We were the first state to come out with State Organic Policy. We have taken a farmer federation approach to ensure higher income to farmers. This will expand farmer interest in organic farming. We are very actively promoting organic produce through awareness programs, melas, social media and trade fair. Such a comprehensive approach is unmatched.  Bengaluru offers a very progressive environment wherein various institutions and stakeholders have proactively joined hands in promoting the consumption of millets. The ministry of agriculture has played an active role in connecting various stakeholders to develop awareness, supply and a market for millets. I initiated the millet movement in Karnataka by bringing together stakeholders from a backward and forward integration perspective. From my 1st year in office, emphasis was laid on reversing the declining area under millet cultivation. Simultaneously, proactive promotion of the health benefits of millets assisted in building market demand.

How receptive has the farming community been to shift from non-organic farming concepts to that of farming concepts?
Farmers amongst some sections have shown interest. But, out cumulative field experience tells us that farmer interest will ultimately depend on reliable markets and better prices. Better prices need not come from increase in retail prices. We need to ensure farmer gets a larger share of the retail price than what he/she is getting today. We believe mid-size farmer groups can be connected to front-end companies to ensure economic gains to both. This is the approach we have taken in Karnataka. It is promising. If this works, more farmers would be eager to go the organic way.

In this Budget, out of the Rs 6,505 crore allocated for agriculture and horticulture, is there a specific amount for organic farming?
This year we are dedicating nearly 100 cr for various organic related activities. This can be increased if farmer interest increases.

Your government has set aside Rs 845 crore for the Raitha Suraksha Pradhan Mantri Fasal Bima Yojna, would organic farmers come under the same?
Yes, insurance coverage is available to organic farmers as well.

What are the visible trends in organic farming in Karnataka, which is leading by example?
Our innovation is two fold. We are working with many private business to jointly promote organic produce. As I mentioned earlier, in order to increase farmer income, we have formed them into federation. We are facilitating federations and private businesses to enter into partnerships. That way farmers get better prices but businesses can source at lower prices because this model reduces the role of middlemen. This is a sustainable win-win formula. We hope the savings can also be passed on to consumers.

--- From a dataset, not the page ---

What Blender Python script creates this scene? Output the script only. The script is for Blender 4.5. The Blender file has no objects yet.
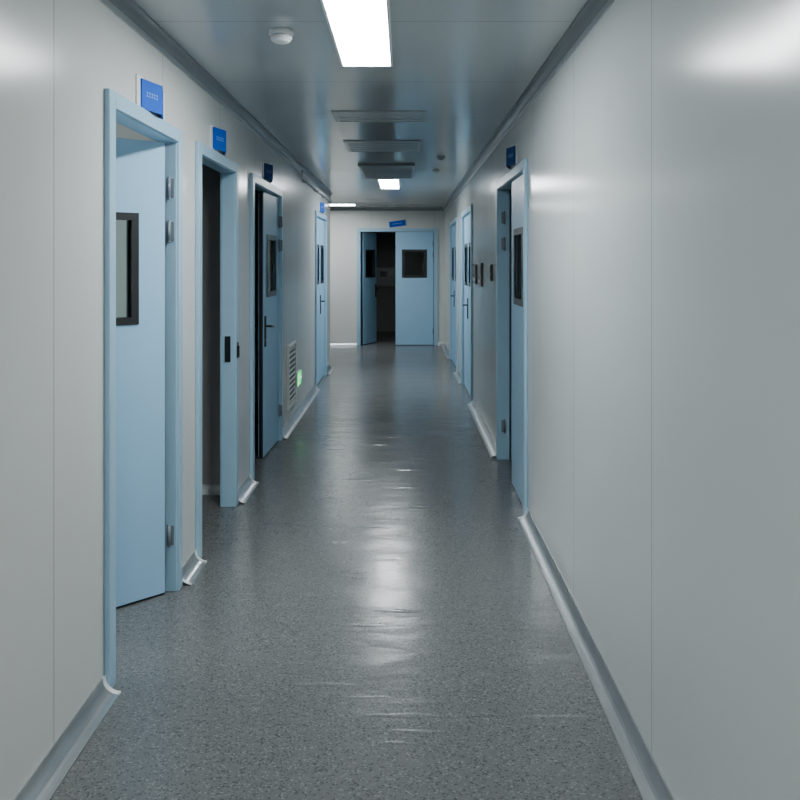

Affordable prices would expand the organic market at a faster pace.

Are you satisfied with the farm-to-fork concept in organically grown crops?
On the production side, we have provided greater support to farmers in terms of training & development, good quality seeds and higher procurement prices.   Efforts have been invested in creating market awareness through various melas that were conducted in various localities of various cities in Karnataka.

We are proactively linking business organisations with farmer and farmer groups, with the objective of providing all stakeholders with mutual benefits. We have been proactively establishing and maintain dialogues with various groups of influencers such as health correspondents, nutritionists, health bloggers, chefs, restaurants etc. in order to amplify the message of millets.   We have holistically contributed towards the rise of the millet movement in a holistic and comprehensive manner.

What are Karnataka’s  future efforts to boost this sector?
We want to work with leading and start-up companies to push our awareness campaign to the national level. We plan to rely mostly on social media for this effort. We have found that to be effective for this campaign. We will be driving continuous initiatives with various stakeholders across the value chain to further increase efficiency and also develop the market awareness. We are using the ‘National Trade Fair- Millets and Organics’ to further deepen farm-to-market linkages and showcase emerging market opportunities in the organic food and millet space. The national trade fair would also be a platform to take millets to the national level, wherein opportunities abound in the millets and organics segment.

What are the challenges in this sector for  farmers and the government to support the development of this sector?
Organic produce must become more affordable to consumers. Farmers must get a bigger share of the retail price. We must start ensuring organic cultivation requirements are adhered to in order to maintain our long term credibility.